Wednesday, February 27, 2008

Stanford's Make3D - 3D flythroughs from a single 2D image

Make3D is a project from two Stanford students that won a 'best paper' award at the International Conference on Computer Vision in Rio de Janeiro in October 2007.

The online service takes a 2D image and creates a 3D'esque fly around models that include depth and a range views. Photos can be uploaded directly or pulled into the site from Flickr - however the service requires that you rate at least five images before you can pull them in from Flickr. You can jump in and just use the upload from hard drive option though

Click through to this link to see an example of it in action from a photo I took in Egypt at the pyramids:



Note: it doesn't work for Intel Mac and Shockwave but there is a workaround for installing a VRML viewer for Linux which will be given to you as an option.

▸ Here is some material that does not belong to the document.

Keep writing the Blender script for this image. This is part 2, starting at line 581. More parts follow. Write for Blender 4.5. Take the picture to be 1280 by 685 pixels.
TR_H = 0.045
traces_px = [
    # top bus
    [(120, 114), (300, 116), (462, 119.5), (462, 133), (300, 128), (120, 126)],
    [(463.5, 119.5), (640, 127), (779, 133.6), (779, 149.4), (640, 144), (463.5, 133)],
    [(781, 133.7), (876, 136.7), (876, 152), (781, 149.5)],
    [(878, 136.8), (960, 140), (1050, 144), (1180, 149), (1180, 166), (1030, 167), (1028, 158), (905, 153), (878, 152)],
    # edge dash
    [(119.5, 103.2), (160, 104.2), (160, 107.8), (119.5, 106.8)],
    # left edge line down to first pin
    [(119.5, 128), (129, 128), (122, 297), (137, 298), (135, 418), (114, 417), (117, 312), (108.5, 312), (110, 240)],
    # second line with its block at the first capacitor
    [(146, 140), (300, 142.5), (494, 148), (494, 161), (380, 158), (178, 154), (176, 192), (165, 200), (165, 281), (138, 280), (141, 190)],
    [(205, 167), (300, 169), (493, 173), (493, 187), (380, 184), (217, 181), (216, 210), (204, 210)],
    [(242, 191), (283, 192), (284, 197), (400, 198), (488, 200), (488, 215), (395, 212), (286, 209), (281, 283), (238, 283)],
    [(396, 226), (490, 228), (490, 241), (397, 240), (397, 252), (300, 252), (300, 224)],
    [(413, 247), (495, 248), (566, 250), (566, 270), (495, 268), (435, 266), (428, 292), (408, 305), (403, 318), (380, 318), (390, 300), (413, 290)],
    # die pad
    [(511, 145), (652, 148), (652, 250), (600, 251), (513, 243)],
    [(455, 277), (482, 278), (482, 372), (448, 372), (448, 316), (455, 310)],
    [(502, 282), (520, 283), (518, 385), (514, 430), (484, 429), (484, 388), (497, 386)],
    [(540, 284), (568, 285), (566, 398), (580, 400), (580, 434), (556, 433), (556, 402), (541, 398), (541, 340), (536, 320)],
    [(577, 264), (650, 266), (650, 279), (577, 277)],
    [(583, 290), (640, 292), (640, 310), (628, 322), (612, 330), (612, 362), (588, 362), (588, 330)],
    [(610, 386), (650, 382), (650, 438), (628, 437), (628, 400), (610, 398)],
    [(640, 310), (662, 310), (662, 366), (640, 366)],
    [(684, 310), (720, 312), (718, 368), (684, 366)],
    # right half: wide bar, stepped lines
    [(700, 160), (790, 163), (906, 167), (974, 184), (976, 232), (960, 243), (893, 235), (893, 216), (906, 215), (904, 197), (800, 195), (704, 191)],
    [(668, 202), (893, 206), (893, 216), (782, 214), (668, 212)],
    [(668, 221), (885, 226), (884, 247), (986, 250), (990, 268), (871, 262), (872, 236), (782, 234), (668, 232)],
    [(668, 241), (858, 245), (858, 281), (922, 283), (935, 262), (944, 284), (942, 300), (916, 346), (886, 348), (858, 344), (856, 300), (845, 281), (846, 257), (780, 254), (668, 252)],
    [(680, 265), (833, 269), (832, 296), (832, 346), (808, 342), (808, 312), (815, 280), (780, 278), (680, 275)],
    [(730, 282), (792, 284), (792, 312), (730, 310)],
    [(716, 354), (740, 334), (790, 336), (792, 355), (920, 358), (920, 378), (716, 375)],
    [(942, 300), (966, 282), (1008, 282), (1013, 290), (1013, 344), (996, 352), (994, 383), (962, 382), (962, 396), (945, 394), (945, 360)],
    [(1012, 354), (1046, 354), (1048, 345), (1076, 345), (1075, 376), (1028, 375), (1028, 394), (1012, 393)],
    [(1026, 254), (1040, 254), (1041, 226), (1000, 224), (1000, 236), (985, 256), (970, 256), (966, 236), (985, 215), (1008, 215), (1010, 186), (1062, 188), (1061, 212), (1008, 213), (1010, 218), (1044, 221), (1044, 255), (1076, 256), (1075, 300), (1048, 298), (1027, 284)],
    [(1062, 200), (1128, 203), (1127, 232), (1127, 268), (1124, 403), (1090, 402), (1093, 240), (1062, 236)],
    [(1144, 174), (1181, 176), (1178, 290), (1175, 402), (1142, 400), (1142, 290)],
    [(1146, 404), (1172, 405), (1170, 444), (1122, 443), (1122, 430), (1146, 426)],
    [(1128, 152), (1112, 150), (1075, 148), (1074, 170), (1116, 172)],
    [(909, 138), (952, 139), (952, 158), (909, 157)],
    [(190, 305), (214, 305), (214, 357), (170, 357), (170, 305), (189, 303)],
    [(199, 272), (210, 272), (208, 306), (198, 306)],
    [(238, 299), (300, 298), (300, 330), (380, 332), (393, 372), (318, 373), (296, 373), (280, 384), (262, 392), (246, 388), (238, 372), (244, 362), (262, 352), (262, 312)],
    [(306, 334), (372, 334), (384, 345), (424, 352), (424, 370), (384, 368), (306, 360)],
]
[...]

The tech lowdown on the algorithm from January Stanford News Service :

…the algorithm breaks the image up into tiny planes called “superpixels,” which are within the image and have very uniform color, brightness and other attributes. By looking at a superpixel in concert with its neighbors, analyzing changes such as gradations of texture, the algorithm makes a judgment about how far it is from the viewer and what its orientation in space is. Unlike some previous algorithms, the Stanford one can account for planes at any angle, not just horizontal or vertical. This allows it to create models for scenes that have planes at many orientations, such as the curved branches of trees or the slopes of mountains.

An excellent diagram on the process can be found here.

This is one of the first web services of this ilk out of the starting gate. Microsoft have had Photosynth for a while but instead of using one image to derive the model it meshes together multiple images.